A few copies of my 2013 pamphlet Freezings - containing edited versions of stories written between 2004-06 - are available from myself, and through Calderdale Libraries. In the fullness of time I will make them available elsewhere.



Described by Ian Brinton in international literary journal Tears in the Fence as dystopian landscapes bleakly transposed, the five stories all take concern solitary introspection, nocturnal encounters, or surreal imaginings, as when a man's tears bring forth the growth of fruit in a dream-like desert land, with violent consequences.

The opening piece, which takes its title from a line in a Shakespeare sonnet quoted forlornly by one of its care-worn characters (the pamphlet's title, in turn, taken from this line), begins:

A desolate expanse of disused warehouses and factories dribbled into the distance beyond the platform, the night air pinpricked by a few dim lights in the windows of peripheral blocks of flats.

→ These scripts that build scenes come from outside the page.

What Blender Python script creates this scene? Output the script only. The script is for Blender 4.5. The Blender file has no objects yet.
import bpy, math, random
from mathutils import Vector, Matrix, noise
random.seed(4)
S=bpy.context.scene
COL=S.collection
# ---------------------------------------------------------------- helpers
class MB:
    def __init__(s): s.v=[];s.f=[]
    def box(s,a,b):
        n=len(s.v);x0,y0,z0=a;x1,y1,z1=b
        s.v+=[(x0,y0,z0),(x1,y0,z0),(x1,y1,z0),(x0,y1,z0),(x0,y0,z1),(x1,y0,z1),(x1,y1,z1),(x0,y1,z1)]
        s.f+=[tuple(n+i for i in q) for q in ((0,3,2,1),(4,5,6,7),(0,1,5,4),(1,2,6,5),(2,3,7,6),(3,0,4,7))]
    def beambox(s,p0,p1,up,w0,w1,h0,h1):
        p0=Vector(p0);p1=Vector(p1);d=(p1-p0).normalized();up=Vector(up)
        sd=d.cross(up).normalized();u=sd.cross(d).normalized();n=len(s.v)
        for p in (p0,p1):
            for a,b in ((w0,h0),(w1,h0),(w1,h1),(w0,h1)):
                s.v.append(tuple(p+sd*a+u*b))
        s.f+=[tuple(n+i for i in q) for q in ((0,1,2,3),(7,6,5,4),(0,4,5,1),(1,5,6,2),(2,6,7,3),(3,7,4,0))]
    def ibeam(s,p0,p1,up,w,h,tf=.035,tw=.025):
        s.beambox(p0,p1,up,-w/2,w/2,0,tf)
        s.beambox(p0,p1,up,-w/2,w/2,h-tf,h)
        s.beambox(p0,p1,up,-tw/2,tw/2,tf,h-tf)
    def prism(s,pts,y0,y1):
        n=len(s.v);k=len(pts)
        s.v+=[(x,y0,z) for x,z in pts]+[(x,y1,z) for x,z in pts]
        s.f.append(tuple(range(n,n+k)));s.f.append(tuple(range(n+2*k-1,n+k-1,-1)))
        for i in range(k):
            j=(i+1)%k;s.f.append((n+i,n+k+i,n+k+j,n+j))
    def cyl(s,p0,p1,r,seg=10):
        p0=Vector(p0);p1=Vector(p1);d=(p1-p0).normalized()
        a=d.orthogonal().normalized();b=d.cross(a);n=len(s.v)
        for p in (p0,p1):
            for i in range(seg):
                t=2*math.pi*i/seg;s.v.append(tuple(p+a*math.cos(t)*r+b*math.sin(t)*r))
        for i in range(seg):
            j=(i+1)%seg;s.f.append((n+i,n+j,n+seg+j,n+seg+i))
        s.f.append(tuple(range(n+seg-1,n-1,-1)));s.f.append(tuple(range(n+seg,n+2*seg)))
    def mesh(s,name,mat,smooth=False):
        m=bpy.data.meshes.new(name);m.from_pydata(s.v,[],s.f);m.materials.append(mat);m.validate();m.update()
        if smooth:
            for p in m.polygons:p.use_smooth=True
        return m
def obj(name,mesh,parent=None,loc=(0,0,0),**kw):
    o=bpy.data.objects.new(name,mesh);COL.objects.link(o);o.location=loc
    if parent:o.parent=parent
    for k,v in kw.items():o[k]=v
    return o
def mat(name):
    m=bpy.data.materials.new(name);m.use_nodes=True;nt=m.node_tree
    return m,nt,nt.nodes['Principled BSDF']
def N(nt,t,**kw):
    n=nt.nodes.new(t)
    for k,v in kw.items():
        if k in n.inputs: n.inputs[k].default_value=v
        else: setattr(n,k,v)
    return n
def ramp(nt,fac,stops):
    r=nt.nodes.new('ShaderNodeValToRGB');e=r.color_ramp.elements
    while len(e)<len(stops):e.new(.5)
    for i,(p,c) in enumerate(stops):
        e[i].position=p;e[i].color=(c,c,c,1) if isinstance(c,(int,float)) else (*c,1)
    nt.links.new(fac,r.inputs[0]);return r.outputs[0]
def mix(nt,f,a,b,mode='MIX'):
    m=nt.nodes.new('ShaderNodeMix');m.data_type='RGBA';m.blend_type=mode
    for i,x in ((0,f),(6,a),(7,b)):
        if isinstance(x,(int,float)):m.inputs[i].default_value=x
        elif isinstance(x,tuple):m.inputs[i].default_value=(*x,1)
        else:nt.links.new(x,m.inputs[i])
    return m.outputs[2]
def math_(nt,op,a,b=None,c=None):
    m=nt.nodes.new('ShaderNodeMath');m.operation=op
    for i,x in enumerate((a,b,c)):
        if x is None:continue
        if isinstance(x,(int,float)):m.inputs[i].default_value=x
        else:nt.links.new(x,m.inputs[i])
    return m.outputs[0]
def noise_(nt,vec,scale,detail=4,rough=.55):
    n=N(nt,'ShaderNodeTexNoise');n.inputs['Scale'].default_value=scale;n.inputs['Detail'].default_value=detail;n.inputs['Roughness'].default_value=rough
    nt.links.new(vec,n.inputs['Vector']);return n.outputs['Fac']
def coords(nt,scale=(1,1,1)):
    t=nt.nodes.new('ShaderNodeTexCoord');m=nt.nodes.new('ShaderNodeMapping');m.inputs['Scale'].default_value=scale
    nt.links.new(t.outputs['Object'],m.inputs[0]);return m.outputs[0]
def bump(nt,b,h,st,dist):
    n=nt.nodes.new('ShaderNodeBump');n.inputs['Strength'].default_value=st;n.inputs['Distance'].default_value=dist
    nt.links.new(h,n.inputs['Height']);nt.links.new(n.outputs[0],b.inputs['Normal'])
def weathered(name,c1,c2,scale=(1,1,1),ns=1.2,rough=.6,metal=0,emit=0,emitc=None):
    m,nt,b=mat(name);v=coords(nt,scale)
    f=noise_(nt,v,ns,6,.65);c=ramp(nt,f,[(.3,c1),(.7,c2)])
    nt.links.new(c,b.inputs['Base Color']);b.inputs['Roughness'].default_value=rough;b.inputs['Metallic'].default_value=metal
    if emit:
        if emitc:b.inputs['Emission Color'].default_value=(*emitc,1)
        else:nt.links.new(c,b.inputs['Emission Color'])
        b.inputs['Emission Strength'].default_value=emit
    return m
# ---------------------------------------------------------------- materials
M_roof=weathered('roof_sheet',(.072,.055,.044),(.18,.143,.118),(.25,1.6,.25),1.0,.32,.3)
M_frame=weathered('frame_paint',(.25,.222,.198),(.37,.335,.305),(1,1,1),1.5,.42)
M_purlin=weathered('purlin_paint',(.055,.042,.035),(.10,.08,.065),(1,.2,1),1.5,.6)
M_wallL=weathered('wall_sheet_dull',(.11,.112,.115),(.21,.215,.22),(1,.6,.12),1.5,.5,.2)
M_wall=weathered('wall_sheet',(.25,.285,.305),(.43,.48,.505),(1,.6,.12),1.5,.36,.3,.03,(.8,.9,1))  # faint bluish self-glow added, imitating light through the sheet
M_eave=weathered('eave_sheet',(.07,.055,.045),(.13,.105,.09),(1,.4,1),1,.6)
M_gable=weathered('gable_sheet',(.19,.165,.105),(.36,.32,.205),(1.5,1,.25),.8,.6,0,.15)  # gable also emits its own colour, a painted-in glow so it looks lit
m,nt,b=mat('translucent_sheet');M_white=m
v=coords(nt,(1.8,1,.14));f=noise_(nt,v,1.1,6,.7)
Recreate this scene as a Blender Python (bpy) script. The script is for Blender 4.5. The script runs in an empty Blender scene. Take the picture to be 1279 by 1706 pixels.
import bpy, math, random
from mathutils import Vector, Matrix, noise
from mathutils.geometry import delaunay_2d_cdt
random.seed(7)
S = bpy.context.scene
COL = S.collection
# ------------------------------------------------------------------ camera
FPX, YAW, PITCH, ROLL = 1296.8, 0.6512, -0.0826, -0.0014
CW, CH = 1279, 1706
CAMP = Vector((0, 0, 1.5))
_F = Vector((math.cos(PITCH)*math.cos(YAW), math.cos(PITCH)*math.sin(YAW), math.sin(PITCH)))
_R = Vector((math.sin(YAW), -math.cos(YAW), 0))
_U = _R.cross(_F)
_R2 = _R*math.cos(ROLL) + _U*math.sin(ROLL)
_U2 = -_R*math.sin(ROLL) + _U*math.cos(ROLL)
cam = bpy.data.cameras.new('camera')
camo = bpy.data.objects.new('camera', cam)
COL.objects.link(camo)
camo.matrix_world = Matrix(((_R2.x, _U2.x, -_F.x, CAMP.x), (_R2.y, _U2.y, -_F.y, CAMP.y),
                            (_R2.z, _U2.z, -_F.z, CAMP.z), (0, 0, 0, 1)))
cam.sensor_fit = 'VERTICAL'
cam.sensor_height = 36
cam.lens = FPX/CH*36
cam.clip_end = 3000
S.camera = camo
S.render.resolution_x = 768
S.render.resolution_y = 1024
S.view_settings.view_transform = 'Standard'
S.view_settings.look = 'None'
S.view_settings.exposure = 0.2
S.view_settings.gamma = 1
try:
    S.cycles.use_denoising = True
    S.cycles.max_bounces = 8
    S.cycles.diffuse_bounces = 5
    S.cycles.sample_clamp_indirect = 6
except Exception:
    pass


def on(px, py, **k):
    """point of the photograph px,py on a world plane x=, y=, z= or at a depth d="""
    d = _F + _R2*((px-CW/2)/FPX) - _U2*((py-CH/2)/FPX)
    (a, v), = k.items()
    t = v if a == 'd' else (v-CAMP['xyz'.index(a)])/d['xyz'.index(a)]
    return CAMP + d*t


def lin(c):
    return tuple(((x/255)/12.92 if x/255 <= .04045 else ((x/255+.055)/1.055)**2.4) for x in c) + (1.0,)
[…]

This melancholy commencement pretty much distils the essence of the ensuing collection.  Old December's Bareness concerns the return of a commercial traveller to a town he had departed two decades earlier, and, first written in 2005 but updated later, seems to be set in a somewhat undefined time period, slightly before the present, but not too deep in the past, as the protagonist recounts how he has tried tracking down a former love via well known online groups.  The story follows the salesman's progress through the town, taking in the cantankerous landlady of a run-down bed-and-breakfast, and many old haunts now destroyed - garden terraces and bookshops, folk clubs and berberis hedges are now replaced by grey tower blocks and colourless estates, while the scenes of innocent young love have been supplanted by fast food outlets. Like many of my stories, it culminates on a railway platform, whose cold and shabby confines the central character finds himself sharing with a disconsolate pair of elderly men - one an Indian platform attendant, the other a downtrodden alcoholic.  Their narratives grow interwoven, as his unlikely companions try to guide the narrator towards some sort of closure.

Old December's Bareness is the pamphlet's longest story, but even it is only two and a half pages long. The ensuing four pieces encompass the introspective imaginings of a widowed bookshop owner, whose nights are spent bewitched by tales of mythical monsters and implausible beings, a desert refugee, and the memories of a gay affair, evoked by the scent of a remembered aftershave. In amongst this succession of hostility and doomed love is the Cinema Veritee-style Pigeons, a six paragraph piece describing the comings and goings of a rowdy bunch of birds, largely inspired by my many afternoons of watching them patrol the slabs of Leeds Market, where during the 2000's I often worked on a family stall. 


Like prehistoric avians, shrunken and grounded, they seem to hover on the market floor: each spindly foot slapping against the stone in awkward dances. One grasps a shred of sandwich with its razor-beak, poised before him like a javellin. Another - thinner, gaunter - looks on jealously. Soon the envious outsider breaks rank. It scuts towards the bins, overflowing with crammed cartons. Here, the gang is scruffier. Beady-eyed urchins, foreheads scuffed, wings shabbier, feathers frayed and hanging loose, they mass like quarrelsome drunkards.  crowding round crumbs, they tuck in, a ratty band of jack-the-lads, loveable rogues, the type who can't be duped.

There is a double helping of Dickens characters - with pigeons compared to both Bumble and the Artful Dodger -  and a dipping in and out of straightforward observation and fictional deviation, like a natural history essay written for the stage, but although it may seem outwardly incongruous among its mainly human-dominated neighbours, this story essentially springs from the same inter-species well of loneliness by which I would say the suite is emotionally defined.